··· SUPPLIED DATA

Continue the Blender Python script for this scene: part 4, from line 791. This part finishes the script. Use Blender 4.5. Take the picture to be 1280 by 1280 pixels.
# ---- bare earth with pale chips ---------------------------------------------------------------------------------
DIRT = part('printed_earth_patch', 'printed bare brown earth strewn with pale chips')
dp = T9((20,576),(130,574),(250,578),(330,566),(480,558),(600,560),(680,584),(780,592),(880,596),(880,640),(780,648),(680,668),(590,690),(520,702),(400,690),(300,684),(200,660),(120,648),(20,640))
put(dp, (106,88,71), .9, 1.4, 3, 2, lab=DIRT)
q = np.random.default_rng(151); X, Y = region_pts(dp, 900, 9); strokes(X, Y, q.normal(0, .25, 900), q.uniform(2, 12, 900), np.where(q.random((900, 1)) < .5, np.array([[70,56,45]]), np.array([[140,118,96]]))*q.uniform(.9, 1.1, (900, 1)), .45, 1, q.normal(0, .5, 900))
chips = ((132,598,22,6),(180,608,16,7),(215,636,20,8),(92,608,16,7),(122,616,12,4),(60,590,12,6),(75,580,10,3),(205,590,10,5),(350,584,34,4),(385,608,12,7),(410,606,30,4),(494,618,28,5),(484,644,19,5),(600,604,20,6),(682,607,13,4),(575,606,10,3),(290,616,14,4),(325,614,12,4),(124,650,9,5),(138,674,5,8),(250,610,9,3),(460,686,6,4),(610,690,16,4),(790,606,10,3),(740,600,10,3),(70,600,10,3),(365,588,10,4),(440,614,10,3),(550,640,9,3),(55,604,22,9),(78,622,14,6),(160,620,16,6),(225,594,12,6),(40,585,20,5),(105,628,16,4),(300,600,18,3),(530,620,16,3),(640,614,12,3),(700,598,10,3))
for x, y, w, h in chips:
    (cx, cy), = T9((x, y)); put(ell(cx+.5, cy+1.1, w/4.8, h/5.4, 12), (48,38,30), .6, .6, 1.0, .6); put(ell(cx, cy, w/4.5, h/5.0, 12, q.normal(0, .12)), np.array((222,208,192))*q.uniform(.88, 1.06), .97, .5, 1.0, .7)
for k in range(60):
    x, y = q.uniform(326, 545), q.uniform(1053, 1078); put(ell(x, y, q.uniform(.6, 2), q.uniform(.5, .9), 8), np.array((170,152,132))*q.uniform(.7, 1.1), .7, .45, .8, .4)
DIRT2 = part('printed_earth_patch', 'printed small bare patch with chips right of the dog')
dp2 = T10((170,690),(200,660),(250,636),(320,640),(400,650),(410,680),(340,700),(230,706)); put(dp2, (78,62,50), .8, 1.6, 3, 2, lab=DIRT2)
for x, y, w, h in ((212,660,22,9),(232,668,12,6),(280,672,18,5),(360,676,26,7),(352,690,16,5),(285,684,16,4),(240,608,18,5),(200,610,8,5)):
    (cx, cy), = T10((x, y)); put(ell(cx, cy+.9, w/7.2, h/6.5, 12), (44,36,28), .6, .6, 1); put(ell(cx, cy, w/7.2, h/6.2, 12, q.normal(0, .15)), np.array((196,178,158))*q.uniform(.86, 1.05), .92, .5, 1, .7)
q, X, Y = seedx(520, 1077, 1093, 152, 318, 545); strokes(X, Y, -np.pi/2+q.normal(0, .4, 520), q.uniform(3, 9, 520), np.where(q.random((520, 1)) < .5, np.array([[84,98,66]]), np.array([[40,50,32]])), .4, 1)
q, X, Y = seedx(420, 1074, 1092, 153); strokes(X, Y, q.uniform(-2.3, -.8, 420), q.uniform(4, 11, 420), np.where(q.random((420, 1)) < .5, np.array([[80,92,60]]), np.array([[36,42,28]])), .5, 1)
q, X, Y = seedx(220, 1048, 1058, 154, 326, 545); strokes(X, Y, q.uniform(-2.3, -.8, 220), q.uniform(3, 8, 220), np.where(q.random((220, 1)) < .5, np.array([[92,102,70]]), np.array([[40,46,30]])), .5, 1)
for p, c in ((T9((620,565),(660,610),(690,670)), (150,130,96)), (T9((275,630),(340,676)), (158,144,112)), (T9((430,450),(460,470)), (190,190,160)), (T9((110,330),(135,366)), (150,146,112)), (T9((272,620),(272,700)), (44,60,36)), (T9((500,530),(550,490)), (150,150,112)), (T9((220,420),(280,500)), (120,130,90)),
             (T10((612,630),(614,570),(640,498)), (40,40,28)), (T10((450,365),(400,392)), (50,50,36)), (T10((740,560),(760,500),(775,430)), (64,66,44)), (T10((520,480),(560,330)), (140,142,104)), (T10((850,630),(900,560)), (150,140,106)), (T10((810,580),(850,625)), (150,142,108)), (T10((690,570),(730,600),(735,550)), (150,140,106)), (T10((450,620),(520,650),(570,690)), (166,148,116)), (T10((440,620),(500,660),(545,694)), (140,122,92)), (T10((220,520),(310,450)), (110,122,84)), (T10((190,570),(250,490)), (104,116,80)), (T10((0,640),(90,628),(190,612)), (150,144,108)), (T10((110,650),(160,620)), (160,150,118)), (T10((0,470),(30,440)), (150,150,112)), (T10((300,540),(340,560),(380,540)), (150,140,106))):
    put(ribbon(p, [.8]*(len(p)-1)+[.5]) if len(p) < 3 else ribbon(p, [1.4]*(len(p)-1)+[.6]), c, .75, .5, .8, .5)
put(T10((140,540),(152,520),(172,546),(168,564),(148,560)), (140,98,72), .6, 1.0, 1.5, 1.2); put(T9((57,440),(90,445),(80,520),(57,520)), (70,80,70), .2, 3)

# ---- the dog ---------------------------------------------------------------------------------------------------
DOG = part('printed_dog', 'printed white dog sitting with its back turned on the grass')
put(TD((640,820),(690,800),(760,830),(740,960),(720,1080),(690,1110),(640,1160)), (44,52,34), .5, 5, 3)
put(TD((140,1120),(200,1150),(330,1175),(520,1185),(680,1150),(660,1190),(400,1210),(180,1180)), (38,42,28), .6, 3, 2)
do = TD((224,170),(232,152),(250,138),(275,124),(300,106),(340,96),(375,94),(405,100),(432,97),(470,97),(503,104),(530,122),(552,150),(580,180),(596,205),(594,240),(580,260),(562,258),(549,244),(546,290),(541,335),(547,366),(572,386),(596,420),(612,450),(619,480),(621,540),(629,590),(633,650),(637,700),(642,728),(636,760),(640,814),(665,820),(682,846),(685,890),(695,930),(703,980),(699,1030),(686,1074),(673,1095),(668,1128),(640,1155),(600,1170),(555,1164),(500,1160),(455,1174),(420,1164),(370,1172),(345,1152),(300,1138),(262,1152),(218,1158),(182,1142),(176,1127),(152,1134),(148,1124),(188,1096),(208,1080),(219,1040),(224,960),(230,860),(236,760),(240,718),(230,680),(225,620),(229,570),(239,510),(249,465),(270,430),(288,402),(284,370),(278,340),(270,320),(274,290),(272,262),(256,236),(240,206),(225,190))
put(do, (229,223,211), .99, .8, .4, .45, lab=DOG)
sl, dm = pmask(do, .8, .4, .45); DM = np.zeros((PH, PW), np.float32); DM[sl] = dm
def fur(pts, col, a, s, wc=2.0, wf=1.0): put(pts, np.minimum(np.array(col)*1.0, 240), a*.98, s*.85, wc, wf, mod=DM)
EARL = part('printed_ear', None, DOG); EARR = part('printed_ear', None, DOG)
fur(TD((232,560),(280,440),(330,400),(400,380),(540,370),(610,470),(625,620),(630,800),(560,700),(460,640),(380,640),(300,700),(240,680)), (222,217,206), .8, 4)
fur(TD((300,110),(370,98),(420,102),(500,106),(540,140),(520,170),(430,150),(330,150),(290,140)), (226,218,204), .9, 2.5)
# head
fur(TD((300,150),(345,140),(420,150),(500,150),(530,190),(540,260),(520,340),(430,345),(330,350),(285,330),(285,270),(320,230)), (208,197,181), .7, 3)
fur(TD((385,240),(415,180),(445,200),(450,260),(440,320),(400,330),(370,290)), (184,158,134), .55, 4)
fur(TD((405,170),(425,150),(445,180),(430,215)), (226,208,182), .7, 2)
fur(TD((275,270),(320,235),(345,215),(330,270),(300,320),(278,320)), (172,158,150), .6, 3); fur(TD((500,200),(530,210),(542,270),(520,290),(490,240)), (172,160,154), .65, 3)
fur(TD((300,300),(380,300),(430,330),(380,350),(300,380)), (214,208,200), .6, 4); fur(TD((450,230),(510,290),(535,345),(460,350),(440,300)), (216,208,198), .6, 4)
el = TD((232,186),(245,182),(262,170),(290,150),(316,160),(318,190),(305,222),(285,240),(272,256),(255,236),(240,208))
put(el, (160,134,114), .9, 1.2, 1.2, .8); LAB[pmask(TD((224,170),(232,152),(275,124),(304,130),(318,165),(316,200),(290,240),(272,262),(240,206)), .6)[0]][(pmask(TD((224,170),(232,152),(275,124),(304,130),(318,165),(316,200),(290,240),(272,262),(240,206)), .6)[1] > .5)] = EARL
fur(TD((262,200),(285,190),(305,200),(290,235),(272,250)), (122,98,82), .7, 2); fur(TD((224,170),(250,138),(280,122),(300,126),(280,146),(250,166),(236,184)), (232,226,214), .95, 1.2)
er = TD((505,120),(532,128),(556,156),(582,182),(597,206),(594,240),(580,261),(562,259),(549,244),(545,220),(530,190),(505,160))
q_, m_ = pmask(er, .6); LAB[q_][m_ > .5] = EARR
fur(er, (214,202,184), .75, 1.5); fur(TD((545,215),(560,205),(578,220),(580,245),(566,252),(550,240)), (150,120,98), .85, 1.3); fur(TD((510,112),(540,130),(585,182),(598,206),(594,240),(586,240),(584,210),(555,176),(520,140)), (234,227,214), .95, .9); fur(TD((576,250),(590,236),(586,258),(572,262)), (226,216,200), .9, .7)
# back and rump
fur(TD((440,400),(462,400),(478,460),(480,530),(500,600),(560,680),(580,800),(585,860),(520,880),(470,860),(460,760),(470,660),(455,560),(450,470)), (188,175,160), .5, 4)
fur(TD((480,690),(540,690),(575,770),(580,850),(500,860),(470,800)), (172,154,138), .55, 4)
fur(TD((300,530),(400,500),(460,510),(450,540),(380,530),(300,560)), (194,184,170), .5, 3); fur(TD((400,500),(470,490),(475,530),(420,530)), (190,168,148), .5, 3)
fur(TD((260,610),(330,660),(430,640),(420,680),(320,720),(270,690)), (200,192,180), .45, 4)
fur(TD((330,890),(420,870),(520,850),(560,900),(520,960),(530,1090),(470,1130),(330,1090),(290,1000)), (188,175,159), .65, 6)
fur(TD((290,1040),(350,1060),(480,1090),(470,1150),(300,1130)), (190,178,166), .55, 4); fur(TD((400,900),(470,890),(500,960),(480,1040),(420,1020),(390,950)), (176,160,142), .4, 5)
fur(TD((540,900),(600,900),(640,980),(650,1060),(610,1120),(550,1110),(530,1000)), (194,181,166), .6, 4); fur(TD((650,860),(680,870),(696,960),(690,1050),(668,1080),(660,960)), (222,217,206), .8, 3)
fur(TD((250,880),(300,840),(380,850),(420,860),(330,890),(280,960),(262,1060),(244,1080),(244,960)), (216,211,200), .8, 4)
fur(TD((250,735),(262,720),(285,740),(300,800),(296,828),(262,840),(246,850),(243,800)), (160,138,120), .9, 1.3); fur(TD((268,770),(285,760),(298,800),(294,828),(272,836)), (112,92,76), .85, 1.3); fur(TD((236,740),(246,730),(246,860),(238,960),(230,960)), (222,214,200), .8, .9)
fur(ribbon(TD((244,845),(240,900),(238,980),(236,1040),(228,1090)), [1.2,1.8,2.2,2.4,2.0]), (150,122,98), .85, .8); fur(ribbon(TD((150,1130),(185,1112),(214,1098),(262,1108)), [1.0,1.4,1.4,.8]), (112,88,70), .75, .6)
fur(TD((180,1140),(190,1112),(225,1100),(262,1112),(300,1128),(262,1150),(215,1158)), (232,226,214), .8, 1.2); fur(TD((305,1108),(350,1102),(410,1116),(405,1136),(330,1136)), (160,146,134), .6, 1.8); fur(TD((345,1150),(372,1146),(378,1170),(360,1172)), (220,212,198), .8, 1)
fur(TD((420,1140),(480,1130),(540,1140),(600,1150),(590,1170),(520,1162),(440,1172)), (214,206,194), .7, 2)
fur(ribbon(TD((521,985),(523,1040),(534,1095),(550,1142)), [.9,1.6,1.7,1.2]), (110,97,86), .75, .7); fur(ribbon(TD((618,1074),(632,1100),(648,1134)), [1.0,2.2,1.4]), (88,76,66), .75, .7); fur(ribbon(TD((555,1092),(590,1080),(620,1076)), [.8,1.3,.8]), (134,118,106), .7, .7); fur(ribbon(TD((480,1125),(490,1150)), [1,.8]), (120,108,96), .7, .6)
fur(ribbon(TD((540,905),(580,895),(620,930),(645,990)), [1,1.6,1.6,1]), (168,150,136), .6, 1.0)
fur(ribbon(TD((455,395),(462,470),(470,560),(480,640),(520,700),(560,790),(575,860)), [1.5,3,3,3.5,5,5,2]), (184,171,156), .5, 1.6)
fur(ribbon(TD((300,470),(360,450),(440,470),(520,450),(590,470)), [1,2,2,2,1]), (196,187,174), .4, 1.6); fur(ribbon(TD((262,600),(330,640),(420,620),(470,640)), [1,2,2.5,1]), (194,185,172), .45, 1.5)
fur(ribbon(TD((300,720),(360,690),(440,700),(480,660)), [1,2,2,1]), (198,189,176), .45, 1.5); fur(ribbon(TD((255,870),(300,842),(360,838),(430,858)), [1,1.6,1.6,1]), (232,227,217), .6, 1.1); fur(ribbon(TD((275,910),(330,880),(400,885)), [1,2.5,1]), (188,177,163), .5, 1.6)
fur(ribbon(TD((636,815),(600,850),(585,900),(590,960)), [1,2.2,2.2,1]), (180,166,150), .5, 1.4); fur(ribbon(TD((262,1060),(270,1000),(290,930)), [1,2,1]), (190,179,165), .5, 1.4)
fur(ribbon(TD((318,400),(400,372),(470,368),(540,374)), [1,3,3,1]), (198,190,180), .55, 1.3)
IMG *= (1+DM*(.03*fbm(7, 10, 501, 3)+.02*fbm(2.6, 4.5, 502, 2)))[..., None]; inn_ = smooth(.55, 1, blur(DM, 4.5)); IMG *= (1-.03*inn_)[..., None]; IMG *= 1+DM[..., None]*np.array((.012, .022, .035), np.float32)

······

EXERCISE DETAILS:
Tally up the lines of the listing containing the word "part". Give only the total.

SOLUTION:
5